==== Recorded data ====

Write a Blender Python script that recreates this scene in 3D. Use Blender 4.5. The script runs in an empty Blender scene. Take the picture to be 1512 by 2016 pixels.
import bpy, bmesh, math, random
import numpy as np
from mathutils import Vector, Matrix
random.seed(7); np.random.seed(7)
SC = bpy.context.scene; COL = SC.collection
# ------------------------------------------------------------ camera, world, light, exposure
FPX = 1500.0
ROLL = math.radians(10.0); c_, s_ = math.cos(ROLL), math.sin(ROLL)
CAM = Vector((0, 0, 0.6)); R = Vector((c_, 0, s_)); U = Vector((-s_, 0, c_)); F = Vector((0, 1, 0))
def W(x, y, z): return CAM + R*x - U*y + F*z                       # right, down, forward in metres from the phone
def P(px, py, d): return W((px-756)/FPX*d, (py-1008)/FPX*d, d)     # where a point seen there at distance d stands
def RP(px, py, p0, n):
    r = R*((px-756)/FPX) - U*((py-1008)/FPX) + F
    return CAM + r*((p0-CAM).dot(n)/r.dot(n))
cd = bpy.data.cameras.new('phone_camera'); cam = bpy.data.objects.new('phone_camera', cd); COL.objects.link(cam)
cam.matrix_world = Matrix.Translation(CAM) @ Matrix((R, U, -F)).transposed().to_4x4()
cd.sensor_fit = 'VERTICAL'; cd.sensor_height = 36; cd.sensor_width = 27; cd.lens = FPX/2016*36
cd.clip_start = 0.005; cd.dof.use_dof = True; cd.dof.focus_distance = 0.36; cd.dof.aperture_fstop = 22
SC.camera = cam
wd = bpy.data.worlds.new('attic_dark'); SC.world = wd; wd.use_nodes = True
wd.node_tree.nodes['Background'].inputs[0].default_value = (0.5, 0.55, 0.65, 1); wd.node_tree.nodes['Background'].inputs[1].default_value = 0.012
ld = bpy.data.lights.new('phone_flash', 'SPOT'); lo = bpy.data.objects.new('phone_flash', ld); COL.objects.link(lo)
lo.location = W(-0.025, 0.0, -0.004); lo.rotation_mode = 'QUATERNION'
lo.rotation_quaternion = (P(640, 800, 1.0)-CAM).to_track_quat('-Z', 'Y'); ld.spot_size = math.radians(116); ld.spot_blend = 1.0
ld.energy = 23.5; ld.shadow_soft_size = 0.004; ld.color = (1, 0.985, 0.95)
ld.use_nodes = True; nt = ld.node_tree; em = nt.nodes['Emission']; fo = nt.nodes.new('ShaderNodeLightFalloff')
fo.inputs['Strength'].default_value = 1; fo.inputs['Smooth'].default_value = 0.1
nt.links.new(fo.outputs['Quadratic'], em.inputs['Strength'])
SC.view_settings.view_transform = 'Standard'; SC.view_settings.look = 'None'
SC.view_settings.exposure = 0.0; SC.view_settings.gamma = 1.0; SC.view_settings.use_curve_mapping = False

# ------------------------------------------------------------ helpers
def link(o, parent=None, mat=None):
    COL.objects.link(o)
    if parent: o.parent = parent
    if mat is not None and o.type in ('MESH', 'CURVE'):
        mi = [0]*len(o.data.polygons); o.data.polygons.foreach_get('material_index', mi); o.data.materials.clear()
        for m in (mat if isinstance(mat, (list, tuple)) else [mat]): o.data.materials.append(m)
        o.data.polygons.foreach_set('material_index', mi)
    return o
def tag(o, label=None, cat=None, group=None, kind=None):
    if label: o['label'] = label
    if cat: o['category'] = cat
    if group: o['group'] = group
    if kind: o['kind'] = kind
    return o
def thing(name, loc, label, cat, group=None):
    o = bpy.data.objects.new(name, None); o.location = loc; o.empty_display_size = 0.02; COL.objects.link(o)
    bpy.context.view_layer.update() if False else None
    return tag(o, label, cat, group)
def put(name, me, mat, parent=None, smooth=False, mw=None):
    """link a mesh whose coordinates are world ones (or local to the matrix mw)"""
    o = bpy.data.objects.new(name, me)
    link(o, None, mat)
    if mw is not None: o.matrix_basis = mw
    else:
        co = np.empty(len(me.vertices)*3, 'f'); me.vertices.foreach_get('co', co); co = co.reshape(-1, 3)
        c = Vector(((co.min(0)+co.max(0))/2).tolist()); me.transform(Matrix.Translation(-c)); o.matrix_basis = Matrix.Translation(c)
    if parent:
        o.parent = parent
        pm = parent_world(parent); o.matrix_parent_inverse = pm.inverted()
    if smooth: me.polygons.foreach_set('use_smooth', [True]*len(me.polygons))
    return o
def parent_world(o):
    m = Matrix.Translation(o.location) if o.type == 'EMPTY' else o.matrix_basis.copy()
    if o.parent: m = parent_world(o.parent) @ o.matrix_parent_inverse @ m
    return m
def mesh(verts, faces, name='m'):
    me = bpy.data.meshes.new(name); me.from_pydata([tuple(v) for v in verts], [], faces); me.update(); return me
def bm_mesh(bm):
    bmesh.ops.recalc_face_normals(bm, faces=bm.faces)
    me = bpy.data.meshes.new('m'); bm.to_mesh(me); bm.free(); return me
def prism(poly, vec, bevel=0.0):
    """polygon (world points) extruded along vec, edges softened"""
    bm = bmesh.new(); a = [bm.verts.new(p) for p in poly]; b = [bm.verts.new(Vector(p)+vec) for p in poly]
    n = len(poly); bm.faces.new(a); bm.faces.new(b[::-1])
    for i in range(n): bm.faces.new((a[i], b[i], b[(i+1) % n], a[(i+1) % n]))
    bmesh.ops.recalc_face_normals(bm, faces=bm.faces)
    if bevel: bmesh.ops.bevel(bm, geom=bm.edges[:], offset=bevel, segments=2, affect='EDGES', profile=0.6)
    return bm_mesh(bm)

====

Challenge:
For the data above, state only how many lines include the word "scene".

Solution to this task:
2